Another notable but more pleasant feature of Koirala’s last tango in Colombo (and New Delhi) is that his daughter Sujata, still wearing the tag of Minister despite her being trounced in the CA polls, did not apparently attempt to hustle her way into important official meetings held during the 2-day regional summit.

Or, could it be that she once again did so but an obliging Nepali media did not report her shenanigans?

It might be recalled that last year, during the XIV SAARC summit in New Delhi, Sujata, not yet made a minister by Girija Babu, had barged into official meetings with the Indian foreign and prime ministers, as also another, with Sonia Gandhi. On the two latter occasions, even the-then foreign minister Sahana Pradhan was kept out.

However, to continue recounting Koirala’s latest odyssey to Ravana’s Lanka, mention must be made of the fact that, as revealed by the Himalayan Times’, Koirala “took half an hour off during the summit to take a breather in his private chamber.”

Editor Ajaya Bhadra Khanal, no relative of this columnist, was being very diplomatic. What he really meant is that Koirala was absent from the plenary proceedings in order to suck a quantum of oxygen without which, presumably, he could not have made his plenary statement.

Also reported was that the hard-driven PM “slipped and almost fell” while entering the Conference venue for the concluding session of the Summit.

Noteworthy, too, is that the caretaker prime minister, who has already tendered his resignation but been asked to carry on until a new one steps into his shoes, chose to make an extempore address – the only one to do so.

Apart from being a most curious practice for a formal international summit, his address was very brief, no doubt because it would have been difficult for him to have read out his prepared address in full.

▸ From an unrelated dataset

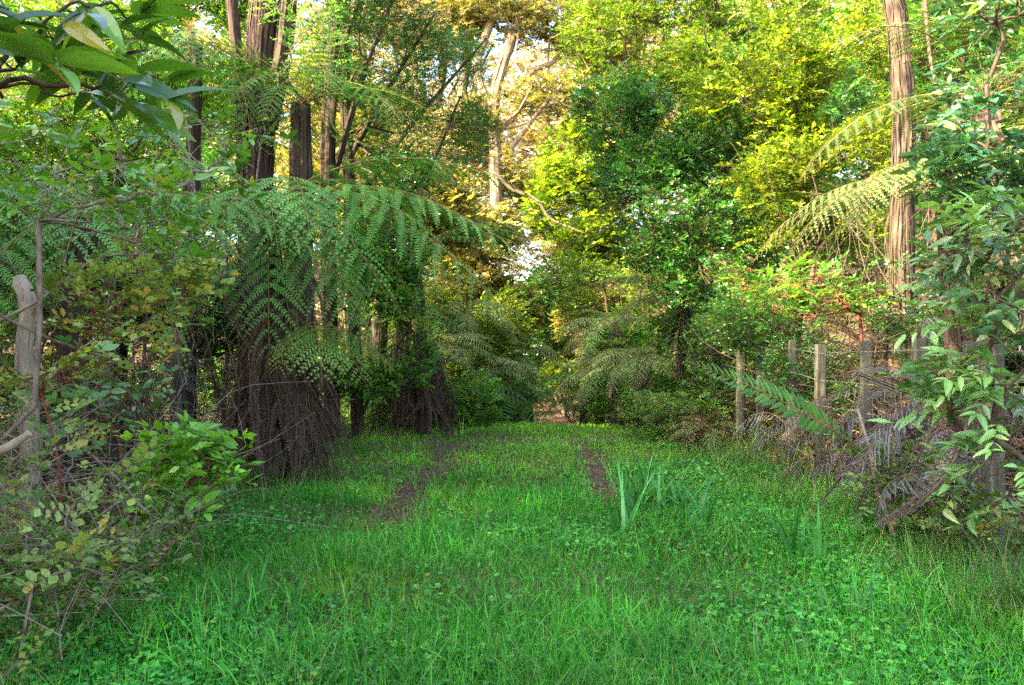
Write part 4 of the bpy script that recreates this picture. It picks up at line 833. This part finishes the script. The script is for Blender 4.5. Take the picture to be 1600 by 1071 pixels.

It says a lot about the state of journalism in this country when both the state-owned Rising as well as the Kathmandu Post not only did not reveal that Koirala’s speech was an extempore one but, through their reporting, actually mislead readers into believing that Koirala had indeed read out his prepared speech.

Incidentally, even after carefully scrutiny I could see no mention of the word Maoist or indeed Republic or Federal: three key words in today’s political lexicon!

The Rising Nepal, in fact, printed the full text of Koirala’s prepared speech while the Kathmandu Post reported it, paraphrasing it extensively, without letting on that Koirala’s actual address was a very brief extemporaneous one.

An unexpected surprise, as disclosed by the Himalayan Times, was that he congratulated the former King for his “peaceful abdication” – an important political gesture that both the Rising Nepal and the Kathmandu Post did not report for reasons best known to them.

Equally revealing is Koirala’s meetings with VVIPs. As expected, he met with Indian Foreign Minister Pranab Mukherjee (the Himalayan Times, whether by mistake or design, called it an “audience” – an incongruous term in a vibrant loktantra).

Koirala told Mukherjee that he was “trying to work for a new consensual alliance.” His reported meeting with Indian PM Singh Manmohan also seems to have been focused on Nepal’s politics, not to mention a meeting in New Delhi with Congress chief Sonia Gandhi and others.

Most interesting is that Koirala met Richard A Boucher, US Assistant Secretary for South Asia and Central Asia, at which time Boucher said that the US did not want to alienate the Maoists (Himalayan Times). According to the Kathmandu Post, Boucher acquired information about the ongoing political and peace process emphasising that the democratic process should move ahead successfully by ending violence forever.

With multiple meetings with Indian leaders, and one with Boucher, Koirala apparently found no time to meet the observer-representative of China: an accurate reflection of his priorities.